Joint Chiefs Chairman: Libya Is A Stalemate
Ben Smith picks up on this statement by Admiral Mike Mullen that the rest of the media seems to have missed:
QUESTION: I wanted to ask you about the NATO campaign in Libya, if you think that it’s winnable as it is now, and what’s the latest on whether or not the U.S. will arm the TNC to help push them over the – over to win?
ADM MULLEN: There’s – best to my knowledge, there’s no decision to arm the [Transitional National Council] TNC on the part of the United States. And secondly, I think, as I’ve said in the past, in the end this is a – the political outcome is the one that is – is the one that we see. Certainly, I have been impressed with what NATO has done here, how fast it got together with the pressure that it’s brought on Qadhafi. It’s dramatically attritted his forces, his major forces. That said, there’s still plenty of challenges associated with the regime forces who have adjusted – that’s not a surprise – adjusted to the opposition tactics, and we are generally in a stalemate. Although with the strikes over time, Qadhafi’s forces are continuing to be attritted and additional pressure has been brought.
In the long run – and I think the recognition of TNC was a big deal, and there are a lot of countries working to try to support them in their effort. And in the long run, and I don’t how long that is, but in the long run, I think it’s a strategy which will work with respect to the removal of Qadhafi from power.
Remember when we were told it would be a matter of “days, not weeks” ?
Yes, I remember….all too well. The White House really was sounding “okay, were behind this one”, but it just didn’t work as expected. Hmmm, an unexpected result…who’d have thought it?
Mullen and Obama both said Libya was a stalemate back in April.
American casualties: zero.
Chance of Gaddafi surviving: nearly zero.

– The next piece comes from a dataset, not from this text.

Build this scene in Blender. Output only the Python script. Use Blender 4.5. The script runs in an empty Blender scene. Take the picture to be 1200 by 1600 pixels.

@michael reynolds: @michael reynolds:
Ideals in our United Nationed World should be to “fight issues” in a Strong and Fair UN Court (even within the rules of having ‘Veto” rights and ‘Permanent Members” No such things as UN Resolutions eg 1973 where countries are given rights to simply use their big guns to blast away everything of the poor little folks/Countires. These big bullies, like all bullies like to fight with proxies or robots/drones so that they are not hurtable. (unfortunately, these little folks are just as innovatives, their anger, frustrations, resolute against ‘unfairness’ and servival instinct drove them to fight a different Unconventional war which we call Terriroism, The invent sucide bombs, stleath soldiers, and ieds…(of course we shout foul), they use religions, race , ultruism to streghten their lots)
Totality of this all is that American casualties:zero, Gaddafi”s surviving may be poor , but he may unleash his people to fight in the home ground of the Americans, some Nato countries,
Woe to us all…..
When that happens, “new Al Quadas????
Thousand Years Vengence” ?
Anyway this suggestion will never work, even if humans are humans, we are just too stoopid
bytheway, just curious, if Gaddafi is so much of being hated by his people, How is it that he dares distribute guns to a million libyans ??????
Okay then.
What this boils down to is the perfect track record post-war administrations have in thinking some new weapon from the skies will make previously impossible policy goals a reality. Our presidents and their advisors seem permanently infatuated with air power despite our not having won a war since World War II.
Greetings:
Forgive me, if you will, but, as un-Christian as it maybe, I no longer find the idea of muslims killing muslims all that upsetting. Those are, as Fouad Ajami has pointed out, the lands of “I against my brother; my brother and I against our cousin; and, my cousin, my brother and I against the stranger”. I recently went back through Samuel P. Huntington’s “The Clash of Civilizations…” to see how well his thoughts were holding up some 15 years after he sent them off to the printers. One of his little gems, toward the back of the book, was his advice to avoid internecine muslim conflicts. Apparently, this concept has yet to be found actionable by President Obama’s administration.
By interesting contrast, one might think back several months to the takeover by an elected muslim government in Ivory Coast. There was a passing media mention of the massacre of 800 or so Christians by the followers of the new muslim President. While I’m not that much of a quantitative type, that number seems to me to be in the ballpark with the numbers being reported by the “Arab Spring” aficionados, but different, if you get my drift, in a No NATO Need Apply kind of way.
Islam is the millstone around muslim necks. If you don’t have a plan to eradicate that misbegotten ideology, then you’re in over your proverbial head and the best thing to do is to stay as far as possible away. Unless, of course, your goal is trying to redistribute more of our missing commonwealth to our muslim brothers and sisters.